A Framework for Optimal Parameter Selection in Electrocoagulation Wastewater Treatment Using Integrated Physics-Based and Machine Learning Models

Electrocoagulation (EC) systems are regaining attention as a promising wastewater treatment technology due to their numerous advantages, including low system and operational costs and environmental friendliness. However, the widespread adoption and further development of EC systems have been hindered by a lack of fundamental understanding, necessitating systematic research to provide essential insights for system developers. In this study, a continuous EC system with a realistic setup is analyzed using an unsteady, two-dimensional physics-based model that incorporates multiphysics. The model captures key mechanisms, such as arsenic adsorption onto flocs, electrochemical reactions at the electrodes, chemical reactions in the bulk solution, and ionic species transport via diffusion and convection. Additionally, it accounts for bulk wastewater flow circulating between the EC cell and an external storage tank. This comprehensive modeling approach enables a fundamental analysis of how operating conditions influence arsenic removal efficiency, providing crucial insights for optimizing system utilization. Furthermore, the developed model is used to generate data under various operating conditions.
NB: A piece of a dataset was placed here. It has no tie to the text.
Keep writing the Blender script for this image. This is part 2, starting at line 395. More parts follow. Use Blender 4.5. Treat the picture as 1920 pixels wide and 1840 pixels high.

Seven machine learning models are trained on this data after hyperparameter optimization. These high-accuracy models are then employed to develop processing maps that identify the conditions necessary to achieve acceptable removal efficiency. This study is the first to generate processing maps by synergistically integrating physics-based and data-driven models. These maps provide clear design and operational guidelines, helping researchers and engineers optimize EC systems. This research establishes a framework for combining physics-based and data-driven modeling approaches to generate processing maps that serve as essential guidelines for wastewater treatment applications.